Outro racha interno no bolsonarismo causado pela tentativa de se fazer a "Lava Toga" envolveu igualmente Flávio Bolsonaro, e teve como outro lado o senador Major Olímpio (SP). O paulista é também apoiador da CPI e em setembro de 2019 disse que Flávio deveria deixar o PSL em virtude de sua oposição à comissão. Mais recentemente, em maio de 2020, Olímpio disparou contra Jair: "traidor, Bolsonaro defendeu o filho bandido na CPI da Lava Toga”.
No último biênio, pedidos de impeachment atingiram todo o STF
O Senado recebeu 18 pedidos de impeachment de ministros do Supremo entre 2019 e 2020, período que compreende a gestão de Alcolumbre como presidente da Casa. As requisições envolvem toda a Corte — embora a maior parte dos pedidos seja direcionada a determinados ministros em particular, dois deles pediram o afastamento dos 11 magistrados.
A relação de autores é ampla. Inclui desde parlamentares, como o senador Alessandro Vieira (Cidadania-SE), a deputada Bia Kicis (PSL-DF) e o deputado Marco Feliciano (Republicanos-SP), até juristas, como Modesto Carvalhosa e a deputada estadual Janaína Paschoal (PSL-SP). O advogado Rubinho Nunes, do Movimento Brasil Livre (MBL), assina três pedidos.

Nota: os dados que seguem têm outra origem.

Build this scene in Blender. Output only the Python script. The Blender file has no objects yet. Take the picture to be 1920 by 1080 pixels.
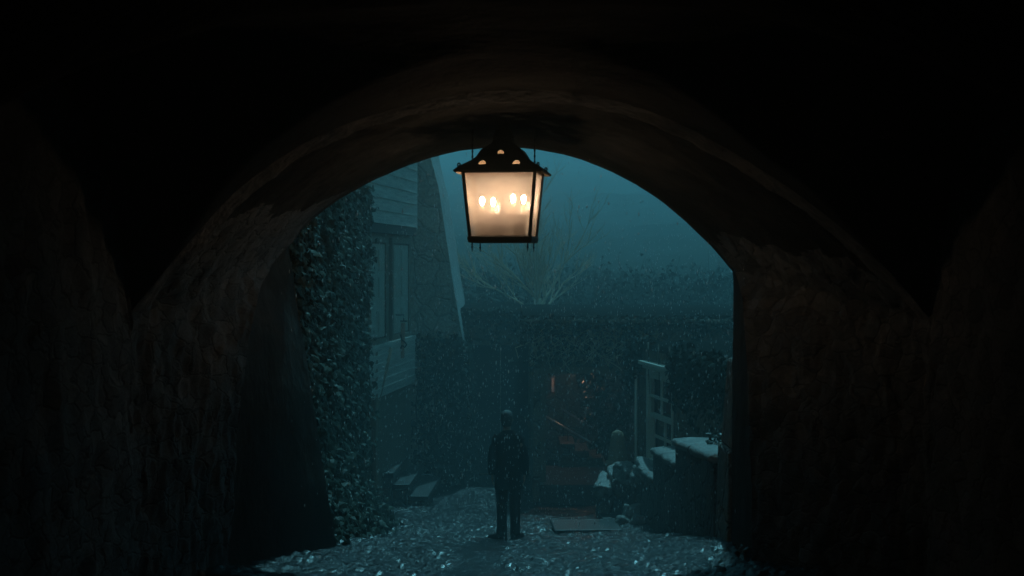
import bpy, bmesh, math, random
import numpy as np
from math import sin, cos, pi, radians, sqrt
from mathutils import Vector, Matrix, noise
random.seed(7); np.random.seed(7)
S = bpy.context.scene
COL = S.collection

# ------------------------------------------------------------------ camera, sky, moonlight, exposure
CZ, HOR, F = 3.9, 490.0, 2667.0          # eye height above the man's feet, horizon line, focal length (1920 wide photo)
cam = bpy.data.cameras.new('camera'); camo = bpy.data.objects.new('camera', cam); COL.objects.link(camo)
camo.location = (0, 0, CZ); camo.rotation_euler = (radians(90), 0, 0)
cam.sensor_width = 36; cam.lens = 50; cam.shift_y = (HOR - 540) / 1920
cam.clip_start = .1; cam.clip_end = 600
cam.dof.use_dof = True; cam.dof.focus_distance = 19.5; cam.dof.aperture_fstop = 2.8
S.camera = camo

SUN_EL, SUN_AZ = radians(63), radians(10)     # ahead of the camera, a little to the right
W = bpy.data.worlds.new('World'); S.world = W; W.use_nodes = True
nt = W.node_tree; bg = nt.nodes['Background']
sky = nt.nodes.new('ShaderNodeTexSky'); sky.sky_type = 'NISHITA'; sky.sun_disc = False
sky.sun_elevation = SUN_EL; sky.sun_rotation = SUN_AZ; sky.ozone_density = 4
mixs = nt.nodes.new('ShaderNodeMix'); mixs.data_type = 'RGBA'; mixs.blend_type = 'MULTIPLY'
mixs.inputs[0].default_value = 1
nt.links.new(sky.outputs[0], mixs.inputs[6]); mixs.inputs[7].default_value = (.27, .94, .90, 1)
nt.links.new(mixs.outputs[2], bg.inputs[0]); bg.inputs[1].default_value = .034

sun = bpy.data.lights.new('moonlight', 'SUN'); suno = bpy.data.objects.new('moonlight', sun); COL.objects.link(suno)
sun.energy = 2.5; sun.angle = radians(1.0); sun.color = (.22, .75, .93)
sd = Vector((sin(SUN_AZ) * cos(SUN_EL), cos(SUN_AZ) * cos(SUN_EL), sin(SUN_EL)))
suno.rotation_euler = sd.to_track_quat('Z', 'Y').to_euler()

S.view_settings.view_transform = 'Standard'; S.view_settings.look = 'None'
S.view_settings.exposure = 0; S.view_settings.gamma = 1
S.render.engine = 'CYCLES'
S.cycles.use_denoising = True
S.cycles.max_bounces = 8; S.cycles.volume_bounces = 1; S.cycles.transparent_max_bounces = 12
S.cycles.sample_clamp_indirect = 4

# ------------------------------------------------------------------ helpers
def P(px, py, Y):
    return Vector(((px - 960) * Y / F, Y, CZ + (HOR - py) * Y / F))

def tag(o, label=None, cat=None, group=None, kind=None):
    if label: o['label'] = label
    if cat: o['category'] = cat
    if group: o['group'] = group
    if kind: o['kind'] = kind
    return o

def thing(name, label, cat, loc=(0, 0, 0), rz=0, group=None):
    o = bpy.data.objects.new(name, None); COL.objects.link(o)
    o.location = loc; o.rotation_euler = (0, 0, rz); o.empty_display_size = .2
    return tag(o, label, cat, group)

class MB:
    def __init__(s): s.v = []; s.f = []; s.sm = []
    def add(s, vs, fs, smooth=False):
        b = len(s.v); s.v += [tuple(x) for x in vs]
        s.f += [tuple(b + i for i in f) for f in fs]; s.sm += [smooth] * len(fs); return s
    def box(s, c, d, rot=None, taper=1.0):
        x, y, z = d[0] / 2, d[1] / 2, d[2] / 2
        vs = [Vector((sx * x * (taper if sz > 0 else 1), sy * y * (taper if sz > 0 else 1), sz * z)) for sz in (-1, 1) for sx, sy in ((-1, -1), (1, -1), (1, 1), (-1, 1))]
        if rot is not None: vs = [rot @ v for v in vs]
        vs = [v + Vector(c) for v in vs]
        return s.add(vs, [(3, 2, 1, 0), (4, 5, 6, 7), (0, 1, 5, 4), (1, 2, 6, 5), (2, 3, 7, 6), (3, 0, 4, 7)])
    def hexa(s, lo, hi):        # two quads, lower and upper, same winding seen from above
        return s.add(list(lo) + list(hi), [(3, 2, 1, 0), (4, 5, 6, 7), (0, 1, 5, 4), (1, 2, 6, 5), (2, 3, 7, 6), (3, 0, 4, 7)])
    def tube(s, path, r, n=8, cap=True, smooth=True):
        path = [Vector(p) for p in path]
        rs = r if isinstance(r, (list, tuple)) else [r] * len(path)
        rings = []; up = Vector((0, 0, 1))
        for i, p in enumerate(path):
            t = (path[min(i + 1, len(path) - 1)] - path[max(i - 1, 0)]).normalized()
            a = t.cross(up) if abs(t.dot(up)) < .95 else t.cross(Vector((0, 1, 0)))
            a.normalize(); b = t.cross(a).normalized()
            rings.append([p + (a * cos(k * 2 * pi / n) + b * sin(k * 2 * pi / n)) * rs[i] for k in range(n)])
        return s.loft(rings, cap, smooth)
    def loft(s, rings, cap=True, smooth=True, closed=True):
        n = len(rings[0]); vs = [v for r in rings for v in r]; fs = []
        for i in range(len(rings) - 1):
            for k in range(n if closed else n - 1):
                k2 = (k + 1) % n
                fs.append((i * n + k, i * n + k2, (i + 1) * n + k2, (i + 1) * n + k))
        if cap and closed:
            fs.append(tuple(range(n - 1, -1, -1))); fs.append(tuple((len(rings) - 1) * n + k for k in range(n)))
        return s.add(vs, fs, smooth)
    def build(s, name, mat, parent=None, bevel=0, recalc=True, loc=None):
        me = bpy.data.meshes.new(name); me.from_pydata(s.v, [], s.f); me.update()
        for p, q in zip(me.polygons, s.sm): p.use_smooth = q
        if recalc:
            bm = bmesh.new(); bm.from_mesh(me); bmesh.ops.recalc_face_normals(bm, faces=bm.faces); bm.to_mesh(me); bm.free()
        o = bpy.data.objects.new(name, me); COL.objects.link(o)
        if mat: me.materials.append(mat)
        if parent: o.parent = parent
        if loc is not None: o.location = loc
        if bevel:
            m = o.modifiers.new('bevel', 'BEVEL'); m.width = bevel; m.segments = 2; m.limit_method = 'ANGLE'
        return o

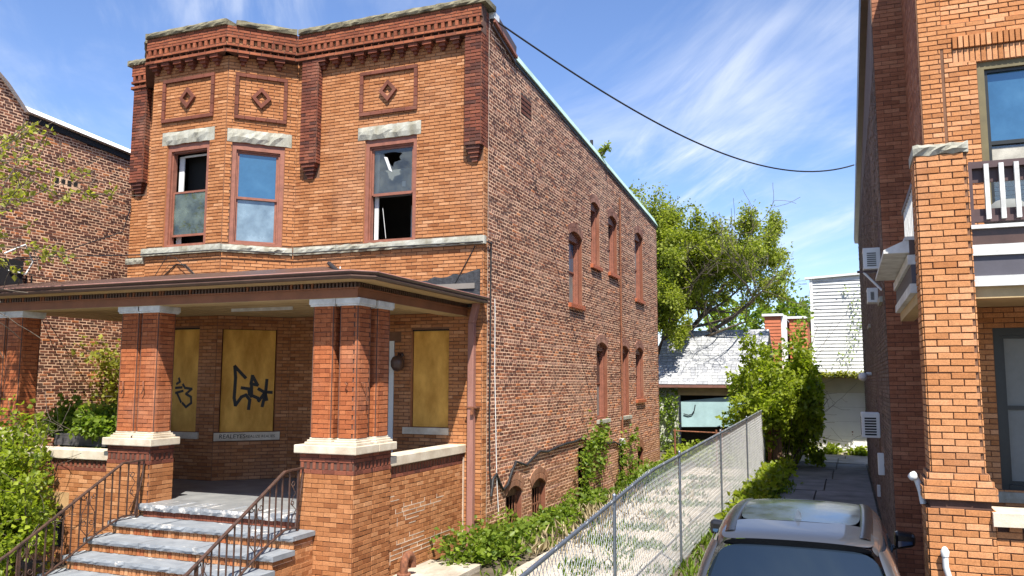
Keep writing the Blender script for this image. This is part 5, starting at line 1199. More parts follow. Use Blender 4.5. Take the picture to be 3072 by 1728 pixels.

O ministro Alexandre de Moraes é o alvo dos três pedidos de impeachment apresentados em 2020. Um deles, feito pelo senador Luiz do Carmo (MDB-GO), tem como base o imbróglio que envolveu a nomeação de Alexandre Ramagem para o cargo de diretor da Polícia Federal. Ramagem foi escolhido pelo presidente Bolsonaro para o posto mas a seleção foi barrada por Moraes, que viu na ação uma tentativa de interferência política. O episódio fez parte do processo que levou à queda do ex-juiz Sergio Moro do Ministério da Justiça e Segurança Pública.